The arrival of February 20 produced only
another revolutionary manifesto, rather than the promised insurrection. Similar
to the original plan, this second Plan of San Diego emphasized the
"liberation" of the proletariat and focused on Texas, where a "social republic" would be established
to serve as a base for spreading the revolution throughout the southwestern United States. Indians were also to be enlisted in the cause. But with no signs of revolutionary activity, state and
federal authorities dismissed the plan as one more example of the revolutionary
rhetoric that flourished along the border. This feeling of complacency was
shattered in July 1915 with a series of raids in the lower Rio Grande valley connected with the Plan of San Diego. These
raids were led by two adherents of Venustiano Carranza, revolutionary general, and Aniceto
Pizaña and Luis De la Rosa,qv
residents of South Texas. The bands used the guerilla tactics of disrupting
transportation and communication in the border area and killing Anglos. In
response, the United States Army moved reinforcements into the area.

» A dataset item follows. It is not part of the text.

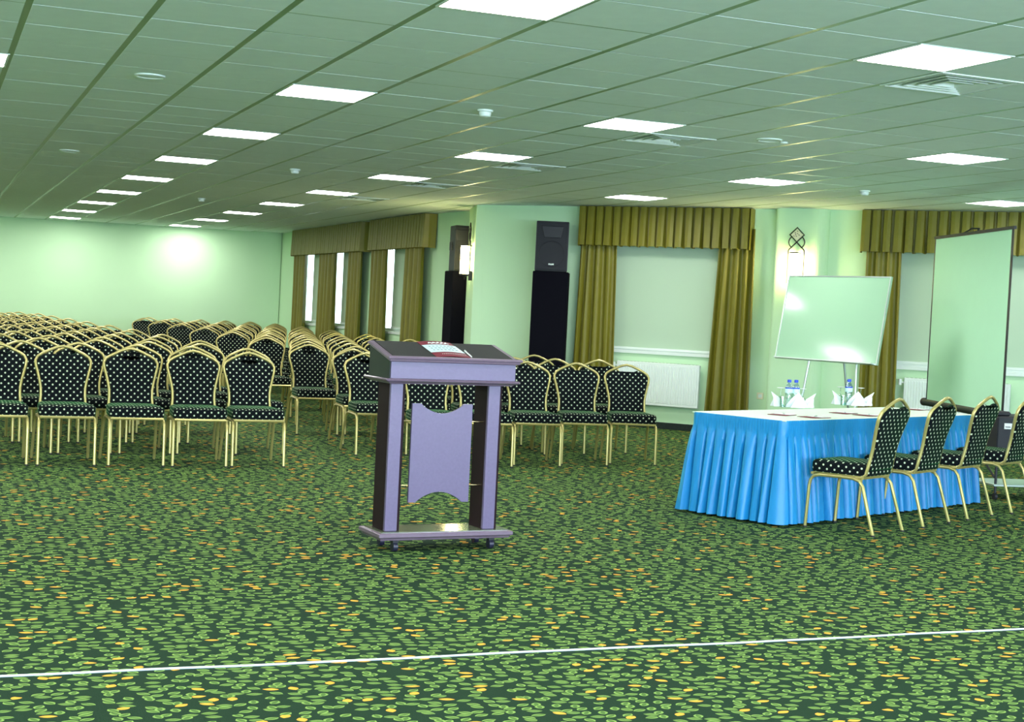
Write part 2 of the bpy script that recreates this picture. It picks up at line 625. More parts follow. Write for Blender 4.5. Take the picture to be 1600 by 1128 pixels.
# light panels
rowname = {0: 'row at the left picture edge', 4: 'left-hand row', 8: 'middle row', 13: 'right-hand row', -4: 'unseen far left row', -8: 'unseen outer left row', 18: 'unseen right row'}
def make_panel():
    t = thing('ceiling_light', '', 'ceiling light')
    mb = MB()
    h = .297
    for a, b, c, d in ((-h, h, -h, -h + .014), (-h, h, h - .014, h), (-h, -h + .014, -h + .014, h - .014), (h - .014, h, -h + .014, h - .014)):
        mb.box(a, b, c, d, -.004, .03)
    mb.build('frame', M_white, t)
    MB().quad((-h + .014, -h + .014, .002), (h - .014, -h + .014, .002), (h - .014, h - .014, .002), (-h + .014, h - .014, .002)).add([(-h + .014, -h + .014, .02), (h - .014, -h + .014, .02), (h - .014, h - .014, .02), (-h + .014, h - .014, .02)], [(0, 3, 2, 1)]).build('diffuser', M_panel, t)
    return reg(t)
panel = make_panel()
first = True
byrow = {}
for xi, yi, x, y in lights:
    vis = px((x, y, HC))
    seen = vis[2] > .5 and -30 < vis[0] < 1650 and vis[1] > -30
    byrow.setdefault(xi, [])
    if seen: byrow[xi].append(yi)
for xi, yi, x, y in lights:
    if yi in byrow[xi]:
        k = byrow[xi].index(yi) + 1
        if len(byrow[xi]) == 1:
            lab = 'square glowing ceiling light panel cut off by the left picture edge'
        else:
            lab = 'square glowing ceiling light panel, %s, %s nearest the camera' % (rowname[xi], ORD[k])
            if k == 1: lab = 'square glowing ceiling light panel, %s, nearest the camera' % rowname[xi]
        grp = 'ceiling light panels in view'
    else:
        lab, grp = 'unseen square ceiling light panel added to light the room', 'unseen ceiling light panels added for their light'  # panels out of view, added to light the room
    if first:
        t = panel
        t.location = (x, y, HC)
        tag(t, lab, 'ceiling light', grp)
        first = False
    else:
        dup(panel, (x, y, HC), 0, lab, grp)

# air diffusers
def make_vent():
    t = thing('air_vent', '', 'air vent')
    mb = MB()
    h = .296
    for a, b, c, d in ((-h, h, -h, -h + .02), (-h, h, h - .02, h), (-h, -h + .02, -h + .02, h - .02), (h - .02, h, -h + .02, h - .02)):
        mb.box(a, b, c, d, -.006, .03)
    mb.build('frame', M_white, t)
    for k in range(4):
        q = .262 - k * .058
        mb = MB()
        S4 = ((-1, -1), (1, -1), (1, 1), (-1, 1))
        mb.loft([[(sx * q, sy * q, -.004 ) for sx, sy in S4], [(sx * (q - .05), sy * (q - .05), .038) for sx, sy in S4],
                 [(sx * (q - .054), sy * (q - .054), .038) for sx, sy in S4], [(sx * (q - .006), sy * (q - .006), -.006) for sx, sy in S4], [(sx * q, sy * q, -.004) for sx, sy in S4]], cap=False)
        mb.build('louvre', M_white, t)
    B(-.28, .28, -.28, .28, .040, .044).build('throat', M_bar, t)
    return reg(t)
vent = make_vent()
vlab = ['four-way louvred air vent beside the large light at upper right',
        'four-way louvred air vent beside the second light of the middle row',
        'four-way louvred air vent beside the third light of the middle row',
        'four-way louvred air vent beside the fourth light of the middle row',
        'four-way louvred air vent beside the fifth light of the middle row',
        'louvred air vent near the right edge above the gold valance']
for k, (i, j) in enumerate(vents):
    loc = ((i + GX) * TILE, (j + GY) * TILE, HC)
    if k == 0:
        vent.location = loc
        tag(vent, vlab[0], 'air vent', 'ceiling air vents')
    else:
        dup(vent, loc, 0, vlab[k], 'ceiling air vents')

# detectors, ceiling speakers
def detector(i, j, lab):
    t = thing('smoke_detector', lab, 'smoke detector', ((i + GX) * TILE, (j + GY) * TILE, HC), group='smoke detectors')
    MB().lathe((0, 0, 0), [(.058, .003), (.058, -.012), (.052, -.016)], 20).build('base', M_white, t, smooth=True)
    MB().lathe((0, 0, -.016), [(.044, .002), (.046, -.010), (.040, -.030), (.022, -.038)], 20).build('sensor_dome', M_white, t, smooth=True)
detector(6, 16, 'white smoke detector nearest the camera, above the lectern side')
detector(6, 26, 'small white smoke detector between the two light rows, second one back')
detector(6, 36, 'tiny white smoke detector near the far wall')
detector(15, 21, 'white smoke detector above the right gold valance')
for i, j, lab in ((2, 16, 'round flush ceiling loudspeaker nearest the camera at upper left'), (2, 26, 'small round ceiling loudspeaker further back at left'), (10, 16, 'round ceiling loudspeaker beside the tiny white spotlight')):
    t = thing('ceiling_speaker', lab, 'loudspeaker', ((i + GX) * TILE, (j + GY) * TILE, HC), group='round ceiling loudspeakers')
    MB().lathe((0, 0, 0), [(.10, .002), (.102, -.008), (.09, -.012), (.08, -.006), (.08, .002)], 28).build('rim', M_white, t, smooth=True)
    MB().lathe((0, 0, 0), [(.079, -.001), (.079, -.005), (.03, -.009)], 28).build('grille', M_tile, t, smooth=True)
tag(MB().lathe((6.31, 10.23, HC), [(.03, .002), (.032, -.012), (.02, -.016)], 16).build('spotlight', M_white, smooth=True), 'tiny round white ceiling spot beside the round loudspeaker', 'spotlight')

# ------------------------------------------------------------------ windows, blinds, curtains
def window(n, f, o, label):
    s0, s1, z0, z1 = o
    mt = f.mtx()
    mb = MB()
    d0, d1 = -.13, -.08
    w = .05
    mb.box(s0, s1, d0, d1, z0, z0 + w, mtx=mt).box(s0, s1, d0, d1, z1 - w, z1, mtx=mt)
    mb.box(s0, s0 + w, d0, d1, z0 + w, z1 - w, mtx=mt).box(s1 - w, s1, d0, d1, z0 + w, z1 - w, mtx=mt)
    m_ = (s0 + s1) / 2
    mb.box(m_ - .03, m_ + .03, d0, d1, z0 + w, z1 - w, mtx=mt)
    fr = struct('window_%d' % n, mb, M_white)
    for a, b in ((s0 + w, m_ - .03), (m_ + .03, s1 - w)):
        mb = MB()
        mb.box(a, b, -.11, -.104, z0 + w, z1 - w, mtx=mt)
        mb.build('pane', M_pane, fr)
    mb = MB()
    mb.box(s0 - .02, s1 + .02, -.08, .03, z0 - .035, z0 + .005, mtx=mt)
    mb.build('window_sill', M_white, fr)
    return fr
k = 1
for o in WD: window(k, FD, o, ''); k += 1
for o in WL: window(k, FL, o, ''); k += 1
for o in WB: window(k, FBACK, o, ''); k += 1

def blind(f, s0, s1, z0, z1, off, lab):
    t = thing('roller_blind', lab, 'blind', f.P((s0 + s1) / 2, off, z1), math.atan2(f.t.y, f.t.x), 'roller blinds')
    h = (s1 - s0) / 2
    sg = 1 if Vector((-f.t.y, f.t.x)).dot(f.n) > 0 else -1
    mb = MB()
    n = 14
    rings = []
    for q in range(n + 1):
        x = -h + 2 * h * q / n
        yy = .006 * sin(x * 5)
        rings.append([(x, yy - .0012, z0 - z1 + .03), (x, yy + .0012, z0 - z1 + .03), (x, yy + .0012, -.02), (x, yy - .0012, -.02)])
    mb.loft(rings)
    mb.build('blind_fabric', M_blind, t, smooth=True)
    MB().box(-h, h, -.008, .008, z0 - z1 + .004, z0 - z1 + .035, bev=.003).build('bottom_rail', M_white, t)
    MB().tube([(-h, 0, 0), (h, 0, 0)], .022, 10).build('roller', M_white, t)
    return t
blind(FD, 1.97, 3.78, 1.01, 2.47, -.07, 'large pale roller blind between olive curtains, above the ribbed radiator')
blind(FD, 5.75, 7.92, 1.03, 2.47, -.07, 'pale roller blind behind the projection screen')
blind(FL, .32, 1.72, 1.05, 2.47, -.04, 'roller blind in the window nearest the partly hidden speaker')
blind(FL, 3.52, 4.80, 1.05, 2.47, -.04, 'roller blind in the right window of the far curtained pair')
blind(FL, 5.77, 6.92, 1.05, 2.47, -.04, 'roller blind in the left window of the far curtained pair')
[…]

A third version of the plan called for the
foundation of a "Republic of Texas" to be made up of Texas, New
Mexico, California, Arizona, and parts of Mississippi and Oklahoma. San Antonio, Texas, was to serve as revolutionary headquarters, and the
movement's leadership continued to come from South Texas. Raids originated on both sides of the Rio Grande, eventually assuming a pattern of guerilla warfare.
Raids from the Mexican side came from territory under the control of Carranza, whose officers were accused of supporting the
raiders. When the United States recognized Carranza as
president of Mexico in October 1915, the raids came to an abrupt halt.

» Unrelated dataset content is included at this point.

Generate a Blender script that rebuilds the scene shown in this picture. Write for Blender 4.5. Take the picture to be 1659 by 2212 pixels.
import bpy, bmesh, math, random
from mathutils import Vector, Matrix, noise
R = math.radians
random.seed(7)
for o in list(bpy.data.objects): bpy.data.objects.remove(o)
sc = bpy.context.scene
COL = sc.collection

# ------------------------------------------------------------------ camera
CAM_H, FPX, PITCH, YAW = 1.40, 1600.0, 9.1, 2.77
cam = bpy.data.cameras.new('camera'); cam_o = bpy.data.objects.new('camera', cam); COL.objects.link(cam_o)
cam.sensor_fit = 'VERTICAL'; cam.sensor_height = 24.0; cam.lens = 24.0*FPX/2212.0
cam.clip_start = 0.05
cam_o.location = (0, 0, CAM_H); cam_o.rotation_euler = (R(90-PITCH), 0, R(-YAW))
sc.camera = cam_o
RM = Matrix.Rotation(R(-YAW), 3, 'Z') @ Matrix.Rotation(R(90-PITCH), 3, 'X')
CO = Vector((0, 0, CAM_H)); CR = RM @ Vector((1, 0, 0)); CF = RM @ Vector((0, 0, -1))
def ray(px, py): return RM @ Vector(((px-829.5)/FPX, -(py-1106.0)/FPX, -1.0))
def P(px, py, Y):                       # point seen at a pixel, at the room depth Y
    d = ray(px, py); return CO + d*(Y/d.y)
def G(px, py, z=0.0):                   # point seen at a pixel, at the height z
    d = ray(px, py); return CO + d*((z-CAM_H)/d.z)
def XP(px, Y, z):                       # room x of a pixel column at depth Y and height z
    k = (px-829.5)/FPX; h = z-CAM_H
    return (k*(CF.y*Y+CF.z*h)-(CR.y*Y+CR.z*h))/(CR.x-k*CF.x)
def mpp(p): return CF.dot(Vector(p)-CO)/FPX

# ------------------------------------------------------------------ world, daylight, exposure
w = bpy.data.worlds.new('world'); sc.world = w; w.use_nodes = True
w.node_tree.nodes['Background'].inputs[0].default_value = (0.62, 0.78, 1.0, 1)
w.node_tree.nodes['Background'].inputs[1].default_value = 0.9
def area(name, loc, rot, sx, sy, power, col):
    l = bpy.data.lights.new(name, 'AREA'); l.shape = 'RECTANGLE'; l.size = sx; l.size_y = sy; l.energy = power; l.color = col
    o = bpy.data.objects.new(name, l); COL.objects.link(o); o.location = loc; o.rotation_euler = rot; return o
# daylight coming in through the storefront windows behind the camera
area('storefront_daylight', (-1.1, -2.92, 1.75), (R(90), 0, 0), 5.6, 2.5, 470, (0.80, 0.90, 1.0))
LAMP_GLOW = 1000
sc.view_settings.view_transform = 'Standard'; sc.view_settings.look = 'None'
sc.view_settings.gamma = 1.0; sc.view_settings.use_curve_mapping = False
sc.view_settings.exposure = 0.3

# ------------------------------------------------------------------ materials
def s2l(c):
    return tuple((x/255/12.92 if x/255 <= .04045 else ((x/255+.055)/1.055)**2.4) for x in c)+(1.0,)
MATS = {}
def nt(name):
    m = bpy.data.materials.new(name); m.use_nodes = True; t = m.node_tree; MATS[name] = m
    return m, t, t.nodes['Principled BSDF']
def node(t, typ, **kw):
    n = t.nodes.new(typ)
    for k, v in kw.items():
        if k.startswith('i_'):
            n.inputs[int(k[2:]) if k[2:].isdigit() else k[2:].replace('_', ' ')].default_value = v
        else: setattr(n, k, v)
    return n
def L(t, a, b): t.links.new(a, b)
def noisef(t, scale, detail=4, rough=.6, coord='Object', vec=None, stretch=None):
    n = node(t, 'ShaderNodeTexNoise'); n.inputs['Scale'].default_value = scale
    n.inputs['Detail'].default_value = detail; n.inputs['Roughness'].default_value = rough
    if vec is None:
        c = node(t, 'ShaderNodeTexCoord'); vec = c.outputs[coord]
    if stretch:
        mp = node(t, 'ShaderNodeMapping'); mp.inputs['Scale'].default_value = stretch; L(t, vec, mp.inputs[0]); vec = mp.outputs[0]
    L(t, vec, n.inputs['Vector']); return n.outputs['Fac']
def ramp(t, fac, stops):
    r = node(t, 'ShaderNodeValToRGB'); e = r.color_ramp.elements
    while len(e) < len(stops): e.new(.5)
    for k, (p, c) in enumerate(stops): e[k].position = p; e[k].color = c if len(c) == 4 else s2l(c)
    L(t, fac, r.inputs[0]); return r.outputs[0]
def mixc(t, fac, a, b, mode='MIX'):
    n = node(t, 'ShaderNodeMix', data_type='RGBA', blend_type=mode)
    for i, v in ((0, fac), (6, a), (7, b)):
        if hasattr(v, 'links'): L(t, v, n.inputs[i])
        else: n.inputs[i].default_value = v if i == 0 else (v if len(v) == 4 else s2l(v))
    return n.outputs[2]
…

Relations between the United States and Carranza quickly turned
sour, however, amid growing violence along the border. When forces under
another revolutionary general, Francisco (Pancho) Villa,qv attacked Columbus, New Mexico, in March
1916, the United States responded by sending a large military force under Gen.
John J. Pershingqv into northern Mexico in
pursuit of Villa. When the United States rejected Carranza's demands
to withdraw Pershing's troops, fear of a military conflict between the United States and Mexico grew. In this volatile context, there was a renewal
of raiding under the Plan of San Diego in May 1916. Mexican officials were even
considering the possibility of combining the San Diego raiders with regular Mexican forces in an attack on Laredo. In late June, Mexican and United States officials agreed to a peaceful settlement of
differences, and raids under the Plan of San Diego came to a halt.

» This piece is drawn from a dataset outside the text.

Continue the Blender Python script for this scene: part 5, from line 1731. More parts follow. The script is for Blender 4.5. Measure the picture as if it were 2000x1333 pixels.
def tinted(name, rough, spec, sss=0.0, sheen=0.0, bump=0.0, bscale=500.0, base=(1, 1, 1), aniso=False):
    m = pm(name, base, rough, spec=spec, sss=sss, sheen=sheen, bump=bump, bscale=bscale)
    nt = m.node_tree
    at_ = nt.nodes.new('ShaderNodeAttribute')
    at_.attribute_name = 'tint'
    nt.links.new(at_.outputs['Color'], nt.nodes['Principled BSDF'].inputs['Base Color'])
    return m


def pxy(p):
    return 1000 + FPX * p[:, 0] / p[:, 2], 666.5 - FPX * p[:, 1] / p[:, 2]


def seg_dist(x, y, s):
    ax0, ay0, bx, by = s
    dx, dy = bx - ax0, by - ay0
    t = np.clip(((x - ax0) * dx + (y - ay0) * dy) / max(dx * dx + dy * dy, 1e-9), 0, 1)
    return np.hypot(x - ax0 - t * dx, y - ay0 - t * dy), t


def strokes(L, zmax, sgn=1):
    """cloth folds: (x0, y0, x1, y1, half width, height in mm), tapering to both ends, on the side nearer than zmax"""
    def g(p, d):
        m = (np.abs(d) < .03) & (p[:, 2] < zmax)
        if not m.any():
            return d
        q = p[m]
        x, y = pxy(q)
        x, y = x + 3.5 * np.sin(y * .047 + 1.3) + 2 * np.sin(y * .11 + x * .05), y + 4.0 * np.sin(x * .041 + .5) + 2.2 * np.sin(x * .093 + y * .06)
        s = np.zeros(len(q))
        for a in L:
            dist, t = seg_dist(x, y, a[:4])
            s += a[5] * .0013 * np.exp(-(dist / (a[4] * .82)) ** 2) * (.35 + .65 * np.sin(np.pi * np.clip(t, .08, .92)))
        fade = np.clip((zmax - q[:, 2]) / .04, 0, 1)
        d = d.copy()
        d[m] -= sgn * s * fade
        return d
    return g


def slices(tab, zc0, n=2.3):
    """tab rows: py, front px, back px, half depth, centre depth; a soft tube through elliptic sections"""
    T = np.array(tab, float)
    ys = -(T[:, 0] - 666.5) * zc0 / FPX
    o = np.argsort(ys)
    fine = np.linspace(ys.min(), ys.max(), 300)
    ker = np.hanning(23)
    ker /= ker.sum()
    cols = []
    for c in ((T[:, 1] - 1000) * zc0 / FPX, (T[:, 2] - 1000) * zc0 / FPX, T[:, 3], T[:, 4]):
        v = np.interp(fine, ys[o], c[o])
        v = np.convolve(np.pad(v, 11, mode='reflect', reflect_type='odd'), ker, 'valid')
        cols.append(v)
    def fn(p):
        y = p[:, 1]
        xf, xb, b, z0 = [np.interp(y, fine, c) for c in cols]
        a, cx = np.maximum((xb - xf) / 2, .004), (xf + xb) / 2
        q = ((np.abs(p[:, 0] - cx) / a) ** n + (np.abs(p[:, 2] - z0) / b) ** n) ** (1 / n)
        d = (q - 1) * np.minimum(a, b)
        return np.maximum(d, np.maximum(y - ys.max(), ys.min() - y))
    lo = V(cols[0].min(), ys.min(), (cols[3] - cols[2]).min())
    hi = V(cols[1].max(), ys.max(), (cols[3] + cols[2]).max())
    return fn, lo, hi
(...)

The Plan of San Diego and the raids that
accompanied it were originally attributed to the supporters of the ousted
Mexican dictator Gen. Victoriano Huerta,qv
who had been overthrown by Carranza in 1914. The
evidence indicates, however, that the raids were carried out by followers of Carranza, who manipulated the movement in an effort to
influence relations with the United States. Fatalities directly linked to the raids were
surprisingly small; between July 1915 and July 1916 some thirty raids into Texas produced only twenty-one American deaths, both
civilian and military. More destructive and disruptive was the near race war
that ensued in the wake of the plan as relations between the whites and the
Mexicans and Mexican Americans deteriorated in 1915-16. Federal reports
indicated that more than 300 Mexicans or Mexican Americans were summarily
executed in South Texas in the atmosphere generated by the plan. Economic
losses ran into the millions of dollars, and virtually all residents of the
lower Rio Grande valley suffered some disruption in their lives from
the raids. Moreover, the plan's legacy of racial antagonism endured long after
the plan itself had been forgotten.
BIBLIOGRAPHY: Don M. Coerver
and Linda B. Hall, Texas and the Mexican Revolution: A Study in State and
National Border Policy, 1910-1920
(San Antonio: Trinity University Press, 1984). Charles C. Cumberland,
"Border Raids in the Lower Rio Grande Valley-1915," Southwestern
Historical Quarterly 57 (January 1954). Charles H. Harris III and Louis R.
Sadler, "The Plan of San Diego
and the Mexican-U.S. War Crisis of 1916: A Reexamination," Hispanic
American Historical Review 58 (August 1978). Friedrich Katz, The Secret
War in Mexico: Europe, the United States and the Mexican Revolution (Chicago: University of Chicago Press, 1981). James
A. Sandos, "The Plan of San Diego: War and Diplomacy on the Texas Border, 1915-1916," Arizona and the West
14 (Spring 1972). James Sandos, Rebellion in the
Borderlands: Anarchism and the Plan of San Diego, 1904-1923 (Norman:
University of Oklahoma Press, 1992).